By 1875, the Minnesota company established daily service between Winnipeg and Moorhead (Winnipeg was incorporated as a city in 1873). The Free Press reported that stages began to run day and night which improved mail and passenger service. Of course, the service was only improved for those passengers who could stomach the continual jarring.

“Recent arrivals on the stage report a pretty rough passage, sticking in the mud, ploughing through ice thick enough not to bear and swimming the horses across coulees being a few of the incidents which enliven the tedium of riding across our blooming prairies,” according to the Free Press of April 19, 1875.

The Free Press also reported th cost of a special journey made by Donald A. Smith, Hudson’s Bay Company director and Manitoba MP, who went from Winnipeg to Moorhead at a cost of $150. It appears that Smith made the journey in haste to catch a connecting train at Moorhead in order to get to a meeting in the East — the stagecoach line promised he would make it in time and he did. 

By 1874, a tri-weekly stagecoach service was established from Winnipeg to Portage la Prairie and connections were made from there to other communities as settlements arose.

David Allan Cameron, who arrived at the White Mud River (Gladstone) on June 12, 1876, set up his own stagecoach company to serve the region which operated out of his self-named Cameron Hotel. The Cameron Coach left every Wednesday at 7 a.m. for the Little Saskatchewan area, arriving in Rapid City, Manitoba, on Friday evenings. The one-way cost of a trip to Rapid City was $5. His stagecoach business was augmented by a government contract to carry mail to the west. Even after his hotel burned down on June 17, 1885, Cameron continued to operate his stagecoach out of Gladstone, though he lived on a farm in nearby Livingstone District.
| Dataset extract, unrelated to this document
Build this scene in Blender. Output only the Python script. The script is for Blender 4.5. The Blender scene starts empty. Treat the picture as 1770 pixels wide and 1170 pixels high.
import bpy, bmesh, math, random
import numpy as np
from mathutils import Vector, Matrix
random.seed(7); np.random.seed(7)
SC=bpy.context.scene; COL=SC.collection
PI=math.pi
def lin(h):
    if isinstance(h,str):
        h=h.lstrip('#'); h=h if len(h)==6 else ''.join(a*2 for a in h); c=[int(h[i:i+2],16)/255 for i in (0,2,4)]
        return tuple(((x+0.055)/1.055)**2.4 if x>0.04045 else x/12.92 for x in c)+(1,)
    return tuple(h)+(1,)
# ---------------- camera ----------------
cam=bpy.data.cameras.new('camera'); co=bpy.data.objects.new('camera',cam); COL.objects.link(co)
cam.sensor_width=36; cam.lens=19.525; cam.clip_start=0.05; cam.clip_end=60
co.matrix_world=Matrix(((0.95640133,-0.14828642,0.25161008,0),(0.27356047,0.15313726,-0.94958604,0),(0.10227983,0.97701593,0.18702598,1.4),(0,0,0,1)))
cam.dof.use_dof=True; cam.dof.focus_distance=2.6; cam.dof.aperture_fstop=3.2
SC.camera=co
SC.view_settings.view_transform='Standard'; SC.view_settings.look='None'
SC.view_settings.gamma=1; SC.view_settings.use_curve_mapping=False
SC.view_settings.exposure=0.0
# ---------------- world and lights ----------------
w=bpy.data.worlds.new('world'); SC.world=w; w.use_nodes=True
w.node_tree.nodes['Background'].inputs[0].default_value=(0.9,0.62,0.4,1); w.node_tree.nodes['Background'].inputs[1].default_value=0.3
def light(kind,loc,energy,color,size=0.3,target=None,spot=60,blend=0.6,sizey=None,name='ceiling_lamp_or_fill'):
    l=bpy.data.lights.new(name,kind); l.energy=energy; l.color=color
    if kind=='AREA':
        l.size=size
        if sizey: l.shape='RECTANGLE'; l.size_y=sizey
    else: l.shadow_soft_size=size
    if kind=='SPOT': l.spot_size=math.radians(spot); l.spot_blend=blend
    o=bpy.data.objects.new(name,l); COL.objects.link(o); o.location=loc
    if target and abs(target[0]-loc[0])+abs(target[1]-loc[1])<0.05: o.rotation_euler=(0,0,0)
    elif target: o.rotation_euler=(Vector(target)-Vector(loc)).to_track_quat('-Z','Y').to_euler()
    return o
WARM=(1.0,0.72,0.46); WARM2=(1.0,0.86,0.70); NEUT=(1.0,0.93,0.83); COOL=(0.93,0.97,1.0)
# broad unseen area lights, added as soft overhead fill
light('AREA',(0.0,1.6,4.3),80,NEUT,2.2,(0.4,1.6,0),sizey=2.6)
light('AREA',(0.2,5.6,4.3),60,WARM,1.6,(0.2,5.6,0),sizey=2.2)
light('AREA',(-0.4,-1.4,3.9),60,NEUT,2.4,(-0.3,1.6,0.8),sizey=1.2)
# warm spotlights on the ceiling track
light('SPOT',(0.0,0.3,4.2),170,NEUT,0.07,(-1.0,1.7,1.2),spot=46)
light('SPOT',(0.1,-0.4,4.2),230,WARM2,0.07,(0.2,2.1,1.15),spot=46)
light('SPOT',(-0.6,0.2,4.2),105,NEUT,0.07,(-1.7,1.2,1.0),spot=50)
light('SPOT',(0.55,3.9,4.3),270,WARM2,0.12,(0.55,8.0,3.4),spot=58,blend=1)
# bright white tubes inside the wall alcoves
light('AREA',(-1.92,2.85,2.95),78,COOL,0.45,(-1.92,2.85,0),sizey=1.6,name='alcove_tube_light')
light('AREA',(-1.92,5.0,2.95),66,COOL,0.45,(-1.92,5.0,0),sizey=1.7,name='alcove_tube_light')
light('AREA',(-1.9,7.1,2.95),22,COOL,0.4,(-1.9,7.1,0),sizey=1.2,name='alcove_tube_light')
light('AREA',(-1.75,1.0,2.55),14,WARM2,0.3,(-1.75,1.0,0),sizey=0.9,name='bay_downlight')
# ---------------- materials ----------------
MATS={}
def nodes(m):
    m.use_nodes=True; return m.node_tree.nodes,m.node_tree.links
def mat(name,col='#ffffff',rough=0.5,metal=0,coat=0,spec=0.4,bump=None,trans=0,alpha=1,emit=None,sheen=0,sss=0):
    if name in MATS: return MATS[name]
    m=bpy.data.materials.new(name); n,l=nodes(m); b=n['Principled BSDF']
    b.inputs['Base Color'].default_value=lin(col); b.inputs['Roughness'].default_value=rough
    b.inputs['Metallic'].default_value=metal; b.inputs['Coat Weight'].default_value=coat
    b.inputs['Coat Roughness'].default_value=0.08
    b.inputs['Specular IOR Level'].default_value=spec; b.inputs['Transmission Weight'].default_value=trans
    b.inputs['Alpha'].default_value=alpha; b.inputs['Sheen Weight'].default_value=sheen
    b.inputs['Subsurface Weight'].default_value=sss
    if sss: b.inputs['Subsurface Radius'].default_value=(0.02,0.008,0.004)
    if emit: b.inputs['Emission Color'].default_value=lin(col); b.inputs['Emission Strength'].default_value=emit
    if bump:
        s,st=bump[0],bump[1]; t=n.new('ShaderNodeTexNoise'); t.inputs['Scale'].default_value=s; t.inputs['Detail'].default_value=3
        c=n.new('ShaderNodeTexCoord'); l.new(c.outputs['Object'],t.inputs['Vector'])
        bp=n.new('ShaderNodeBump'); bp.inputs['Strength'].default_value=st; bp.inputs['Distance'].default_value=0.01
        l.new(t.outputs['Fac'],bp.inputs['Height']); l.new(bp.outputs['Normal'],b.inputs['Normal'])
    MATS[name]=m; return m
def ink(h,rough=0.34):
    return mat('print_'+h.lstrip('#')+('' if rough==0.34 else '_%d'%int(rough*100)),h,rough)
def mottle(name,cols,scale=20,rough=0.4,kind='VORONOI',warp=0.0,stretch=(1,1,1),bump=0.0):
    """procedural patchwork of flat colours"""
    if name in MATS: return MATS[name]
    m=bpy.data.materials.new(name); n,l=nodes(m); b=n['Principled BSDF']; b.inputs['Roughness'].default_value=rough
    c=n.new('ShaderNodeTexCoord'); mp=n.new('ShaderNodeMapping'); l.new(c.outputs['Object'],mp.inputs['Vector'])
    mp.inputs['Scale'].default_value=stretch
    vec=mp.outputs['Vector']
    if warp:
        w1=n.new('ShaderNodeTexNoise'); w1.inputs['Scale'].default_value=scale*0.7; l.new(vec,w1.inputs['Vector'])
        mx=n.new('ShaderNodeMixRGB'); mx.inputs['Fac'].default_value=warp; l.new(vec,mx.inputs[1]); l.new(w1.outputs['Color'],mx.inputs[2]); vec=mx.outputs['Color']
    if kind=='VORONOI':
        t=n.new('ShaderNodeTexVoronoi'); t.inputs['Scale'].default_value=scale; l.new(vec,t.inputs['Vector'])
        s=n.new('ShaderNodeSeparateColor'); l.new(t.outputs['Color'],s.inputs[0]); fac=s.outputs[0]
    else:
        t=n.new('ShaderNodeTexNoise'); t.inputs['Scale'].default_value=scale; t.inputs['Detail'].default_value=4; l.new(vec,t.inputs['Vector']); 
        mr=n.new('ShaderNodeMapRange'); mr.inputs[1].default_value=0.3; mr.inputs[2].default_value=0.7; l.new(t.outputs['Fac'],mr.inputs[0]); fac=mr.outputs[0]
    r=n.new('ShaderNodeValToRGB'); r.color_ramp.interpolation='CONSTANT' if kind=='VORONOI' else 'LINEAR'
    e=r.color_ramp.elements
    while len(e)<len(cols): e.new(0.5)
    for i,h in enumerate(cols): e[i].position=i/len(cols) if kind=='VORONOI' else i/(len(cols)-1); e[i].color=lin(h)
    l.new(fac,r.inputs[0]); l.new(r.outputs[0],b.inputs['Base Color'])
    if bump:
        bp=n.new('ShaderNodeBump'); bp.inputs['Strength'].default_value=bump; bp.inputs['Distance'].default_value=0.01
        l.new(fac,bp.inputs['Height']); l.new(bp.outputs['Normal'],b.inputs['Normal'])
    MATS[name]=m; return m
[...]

Other communities also received stagecoach service. For example, the stage out of McAuley ran twice a week on Tuesday and Friday, returning the next day.

George Winship, a newspaperman from Eastern Canada, left his mark on stagecoach travel from Breckenridge to Winnipeg. He first came to the Red River  in 1868 after being hired by John Christian Schultz, the owner of the Nor’Wester, to be the newspaper’s printer. It was Winship, who using subterfuge, managed to print the proclamation of proposed Manitoba lieutenant-governor William McDougall. The ill-fated lieutenant governor (he never would officially hold this post in Manitoba) had been stewing in Pembina after his entry into Manitoba was barred by the Metis during 1869-70.
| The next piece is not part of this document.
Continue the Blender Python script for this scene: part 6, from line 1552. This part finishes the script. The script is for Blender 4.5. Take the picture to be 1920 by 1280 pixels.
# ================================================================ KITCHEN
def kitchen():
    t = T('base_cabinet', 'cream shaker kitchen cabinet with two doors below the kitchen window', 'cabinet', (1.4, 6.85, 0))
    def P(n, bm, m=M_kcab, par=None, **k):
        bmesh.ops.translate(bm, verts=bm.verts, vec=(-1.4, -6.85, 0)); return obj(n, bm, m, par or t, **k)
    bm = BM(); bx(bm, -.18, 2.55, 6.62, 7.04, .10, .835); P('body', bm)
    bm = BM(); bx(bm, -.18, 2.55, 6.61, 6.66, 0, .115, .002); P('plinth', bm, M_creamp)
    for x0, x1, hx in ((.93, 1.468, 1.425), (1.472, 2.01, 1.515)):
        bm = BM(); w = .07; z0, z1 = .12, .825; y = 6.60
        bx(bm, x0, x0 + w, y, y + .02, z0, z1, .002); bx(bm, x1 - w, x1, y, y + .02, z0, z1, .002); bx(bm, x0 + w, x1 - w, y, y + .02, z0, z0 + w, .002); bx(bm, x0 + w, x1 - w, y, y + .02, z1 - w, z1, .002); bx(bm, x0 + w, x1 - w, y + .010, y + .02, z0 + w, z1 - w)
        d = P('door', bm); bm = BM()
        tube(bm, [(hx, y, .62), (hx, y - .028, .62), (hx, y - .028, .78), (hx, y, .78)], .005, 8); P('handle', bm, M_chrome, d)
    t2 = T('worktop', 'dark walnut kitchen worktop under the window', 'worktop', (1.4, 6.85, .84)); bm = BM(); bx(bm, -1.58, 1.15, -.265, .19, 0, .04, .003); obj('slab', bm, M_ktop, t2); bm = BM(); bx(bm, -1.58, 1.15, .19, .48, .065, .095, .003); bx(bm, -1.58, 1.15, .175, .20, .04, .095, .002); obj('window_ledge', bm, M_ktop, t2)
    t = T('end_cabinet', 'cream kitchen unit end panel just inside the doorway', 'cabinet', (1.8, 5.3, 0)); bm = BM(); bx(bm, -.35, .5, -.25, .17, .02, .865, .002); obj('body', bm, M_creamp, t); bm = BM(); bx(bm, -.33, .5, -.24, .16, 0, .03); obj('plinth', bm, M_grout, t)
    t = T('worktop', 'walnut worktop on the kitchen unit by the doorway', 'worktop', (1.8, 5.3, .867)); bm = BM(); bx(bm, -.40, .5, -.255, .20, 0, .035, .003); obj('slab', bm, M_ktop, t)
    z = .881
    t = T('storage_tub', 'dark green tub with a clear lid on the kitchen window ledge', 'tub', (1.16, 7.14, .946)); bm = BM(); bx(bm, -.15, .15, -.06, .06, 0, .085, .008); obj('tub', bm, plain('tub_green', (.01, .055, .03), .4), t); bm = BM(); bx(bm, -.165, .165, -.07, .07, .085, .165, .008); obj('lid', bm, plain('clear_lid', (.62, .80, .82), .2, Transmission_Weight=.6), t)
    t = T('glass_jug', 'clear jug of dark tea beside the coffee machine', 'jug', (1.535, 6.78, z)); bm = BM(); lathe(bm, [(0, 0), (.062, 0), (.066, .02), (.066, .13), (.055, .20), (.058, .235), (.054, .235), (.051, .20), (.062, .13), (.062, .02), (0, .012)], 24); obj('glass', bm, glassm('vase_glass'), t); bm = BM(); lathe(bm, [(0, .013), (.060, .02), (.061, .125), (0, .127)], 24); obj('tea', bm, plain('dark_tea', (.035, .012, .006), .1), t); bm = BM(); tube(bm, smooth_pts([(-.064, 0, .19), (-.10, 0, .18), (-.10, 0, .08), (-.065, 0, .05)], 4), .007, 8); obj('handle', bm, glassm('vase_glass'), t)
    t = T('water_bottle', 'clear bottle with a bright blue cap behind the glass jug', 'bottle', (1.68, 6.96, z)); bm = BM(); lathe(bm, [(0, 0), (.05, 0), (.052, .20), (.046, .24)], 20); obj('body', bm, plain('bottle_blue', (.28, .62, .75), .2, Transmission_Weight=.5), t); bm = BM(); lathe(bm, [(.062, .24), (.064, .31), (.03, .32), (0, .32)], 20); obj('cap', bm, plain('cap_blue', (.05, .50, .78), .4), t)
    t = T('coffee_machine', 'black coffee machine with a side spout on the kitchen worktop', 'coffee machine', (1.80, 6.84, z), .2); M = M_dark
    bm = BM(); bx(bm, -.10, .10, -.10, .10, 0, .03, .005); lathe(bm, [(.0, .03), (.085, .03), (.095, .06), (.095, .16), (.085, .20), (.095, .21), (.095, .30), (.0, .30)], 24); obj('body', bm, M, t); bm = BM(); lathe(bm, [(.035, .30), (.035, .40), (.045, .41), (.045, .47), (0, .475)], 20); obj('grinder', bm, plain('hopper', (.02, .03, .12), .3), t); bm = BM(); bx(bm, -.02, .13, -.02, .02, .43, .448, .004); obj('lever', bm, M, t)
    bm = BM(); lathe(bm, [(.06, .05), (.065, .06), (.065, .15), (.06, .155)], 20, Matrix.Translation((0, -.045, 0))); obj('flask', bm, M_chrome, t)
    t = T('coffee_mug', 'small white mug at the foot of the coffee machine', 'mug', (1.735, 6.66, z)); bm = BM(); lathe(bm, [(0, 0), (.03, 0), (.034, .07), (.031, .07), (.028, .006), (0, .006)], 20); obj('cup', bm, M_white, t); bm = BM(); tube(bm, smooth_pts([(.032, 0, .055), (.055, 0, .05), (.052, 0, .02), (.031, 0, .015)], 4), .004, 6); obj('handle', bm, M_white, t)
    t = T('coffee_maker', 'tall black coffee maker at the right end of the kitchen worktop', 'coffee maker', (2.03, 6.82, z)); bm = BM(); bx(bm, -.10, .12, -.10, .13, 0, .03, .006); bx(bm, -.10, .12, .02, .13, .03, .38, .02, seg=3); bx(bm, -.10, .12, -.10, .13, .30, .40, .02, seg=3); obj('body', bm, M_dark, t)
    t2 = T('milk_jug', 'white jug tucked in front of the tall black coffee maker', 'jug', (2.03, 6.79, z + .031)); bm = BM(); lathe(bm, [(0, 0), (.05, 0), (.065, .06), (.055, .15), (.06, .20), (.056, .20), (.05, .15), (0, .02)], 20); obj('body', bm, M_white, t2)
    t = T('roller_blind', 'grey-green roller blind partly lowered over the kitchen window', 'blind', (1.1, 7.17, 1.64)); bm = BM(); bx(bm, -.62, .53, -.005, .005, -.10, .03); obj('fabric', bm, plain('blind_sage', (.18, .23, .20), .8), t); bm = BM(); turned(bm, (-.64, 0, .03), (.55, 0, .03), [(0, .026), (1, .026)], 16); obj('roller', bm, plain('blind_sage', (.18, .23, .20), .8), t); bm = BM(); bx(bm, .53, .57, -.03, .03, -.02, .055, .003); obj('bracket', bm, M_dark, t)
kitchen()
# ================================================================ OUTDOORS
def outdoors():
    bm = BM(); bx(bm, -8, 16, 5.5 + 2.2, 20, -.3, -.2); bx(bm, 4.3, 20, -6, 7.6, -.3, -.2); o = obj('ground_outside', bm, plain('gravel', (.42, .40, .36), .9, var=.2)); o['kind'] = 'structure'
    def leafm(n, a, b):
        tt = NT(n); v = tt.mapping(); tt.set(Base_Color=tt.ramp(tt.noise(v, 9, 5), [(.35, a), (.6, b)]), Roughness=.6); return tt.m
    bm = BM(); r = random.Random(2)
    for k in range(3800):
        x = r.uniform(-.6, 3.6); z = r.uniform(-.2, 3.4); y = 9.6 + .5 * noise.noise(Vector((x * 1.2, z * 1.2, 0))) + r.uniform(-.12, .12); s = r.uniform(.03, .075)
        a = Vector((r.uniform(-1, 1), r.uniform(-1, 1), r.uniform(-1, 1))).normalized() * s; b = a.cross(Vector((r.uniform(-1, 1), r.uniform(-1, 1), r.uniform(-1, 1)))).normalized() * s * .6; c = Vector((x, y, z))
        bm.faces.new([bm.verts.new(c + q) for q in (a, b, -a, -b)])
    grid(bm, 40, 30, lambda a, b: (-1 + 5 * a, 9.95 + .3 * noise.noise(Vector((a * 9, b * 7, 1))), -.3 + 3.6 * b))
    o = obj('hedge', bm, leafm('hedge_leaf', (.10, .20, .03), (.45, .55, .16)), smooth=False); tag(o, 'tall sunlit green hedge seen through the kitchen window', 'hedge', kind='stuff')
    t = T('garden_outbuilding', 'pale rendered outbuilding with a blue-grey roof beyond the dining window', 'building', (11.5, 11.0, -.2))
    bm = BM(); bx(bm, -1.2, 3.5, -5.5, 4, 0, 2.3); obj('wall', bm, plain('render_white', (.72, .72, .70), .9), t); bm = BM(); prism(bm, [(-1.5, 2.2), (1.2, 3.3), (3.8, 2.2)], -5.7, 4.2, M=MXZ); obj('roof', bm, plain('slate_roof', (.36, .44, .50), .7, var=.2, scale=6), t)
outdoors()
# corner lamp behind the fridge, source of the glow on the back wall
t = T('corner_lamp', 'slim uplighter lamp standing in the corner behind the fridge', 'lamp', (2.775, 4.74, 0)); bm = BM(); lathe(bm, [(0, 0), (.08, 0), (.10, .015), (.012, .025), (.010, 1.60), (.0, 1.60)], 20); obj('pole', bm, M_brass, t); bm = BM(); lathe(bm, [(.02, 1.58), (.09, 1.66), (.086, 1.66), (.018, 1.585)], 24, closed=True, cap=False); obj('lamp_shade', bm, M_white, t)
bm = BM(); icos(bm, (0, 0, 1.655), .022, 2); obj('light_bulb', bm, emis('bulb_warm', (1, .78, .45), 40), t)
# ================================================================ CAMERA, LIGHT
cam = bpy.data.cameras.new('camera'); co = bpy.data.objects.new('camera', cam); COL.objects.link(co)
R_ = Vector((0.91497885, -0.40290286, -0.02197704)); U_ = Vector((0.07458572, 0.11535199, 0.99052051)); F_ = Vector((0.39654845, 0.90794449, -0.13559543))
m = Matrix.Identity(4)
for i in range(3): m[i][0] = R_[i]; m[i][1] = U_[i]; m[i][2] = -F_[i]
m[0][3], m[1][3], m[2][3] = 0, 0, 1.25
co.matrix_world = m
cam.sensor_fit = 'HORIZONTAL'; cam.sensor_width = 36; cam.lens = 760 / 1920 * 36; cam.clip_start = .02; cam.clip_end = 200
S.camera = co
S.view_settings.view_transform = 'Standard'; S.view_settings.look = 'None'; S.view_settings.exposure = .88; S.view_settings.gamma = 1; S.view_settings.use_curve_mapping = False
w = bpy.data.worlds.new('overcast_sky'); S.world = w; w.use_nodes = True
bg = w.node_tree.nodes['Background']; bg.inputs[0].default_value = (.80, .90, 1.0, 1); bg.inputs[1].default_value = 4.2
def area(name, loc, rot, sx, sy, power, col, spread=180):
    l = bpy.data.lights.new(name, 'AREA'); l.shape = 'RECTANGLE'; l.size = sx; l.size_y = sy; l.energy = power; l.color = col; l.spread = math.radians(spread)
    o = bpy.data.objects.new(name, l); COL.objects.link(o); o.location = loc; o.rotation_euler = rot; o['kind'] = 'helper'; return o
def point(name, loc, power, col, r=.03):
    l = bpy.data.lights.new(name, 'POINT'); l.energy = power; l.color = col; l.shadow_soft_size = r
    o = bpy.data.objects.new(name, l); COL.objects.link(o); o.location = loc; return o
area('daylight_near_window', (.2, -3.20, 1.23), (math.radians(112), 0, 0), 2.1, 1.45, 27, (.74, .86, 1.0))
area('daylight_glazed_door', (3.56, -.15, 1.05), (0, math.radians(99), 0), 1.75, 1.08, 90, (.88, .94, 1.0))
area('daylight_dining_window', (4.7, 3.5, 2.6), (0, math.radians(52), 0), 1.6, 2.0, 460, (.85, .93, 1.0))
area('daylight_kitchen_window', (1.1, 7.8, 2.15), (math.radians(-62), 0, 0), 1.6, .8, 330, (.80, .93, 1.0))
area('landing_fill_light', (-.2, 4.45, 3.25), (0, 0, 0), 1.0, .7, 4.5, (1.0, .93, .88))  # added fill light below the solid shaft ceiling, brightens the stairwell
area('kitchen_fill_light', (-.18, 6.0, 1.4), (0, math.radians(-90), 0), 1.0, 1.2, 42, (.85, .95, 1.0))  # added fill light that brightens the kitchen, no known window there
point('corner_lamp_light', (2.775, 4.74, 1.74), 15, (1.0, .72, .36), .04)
Winship worked on the Nor’wester in Winnipeg for two years and then relocated to Pembina, where he met with William Budge, an American entrepreneur and future politician. The two formed a stagecoach company and erected a station on the Turtle River, some 14 miles from Grand Forks to accommodate passengers. Their business prospered, but Winship later sold his share of the company to Budge and relocated to St. Paul.

The greatest failure of stagecoach transportation in Manitoba came in 1877. A horse-drawn omnibus (stagecoach) opened for service between the old Customs Building at Main and 

McDermot and Point Douglas. The stagecoach started service on July 19 and shutdown the same day. 

“It was ahead of its time,” reported a local newspaper editorial.

By 1881, streetcars drawn by horses were providing public transit in Winnipeg, followed by electric-powered streetcars.

Stagecoaches actually were a brief mode of transportation from the south to Winnipeg, lasting only seven years.

Ira M. Carpenter seems to have anticipated the impending crisis. On March 10, 1878, a few months before the arrival of the first railway train in Winnipeg from the south, he began to shutdown the The Minnesota Stage Co. office.

The last mail via stage from the south arrived in Winnipeg on January 8, 1878 and the following morning the first mail by train left from St. Boniface. And, in 1881, the trans-continental Canadian Pacific Railway line came to Winnipeg and began to push westward. In the same year, the CPR reached Portage, Brandon and points beyond. The stagecoach era was effectively at an end in Manitoba.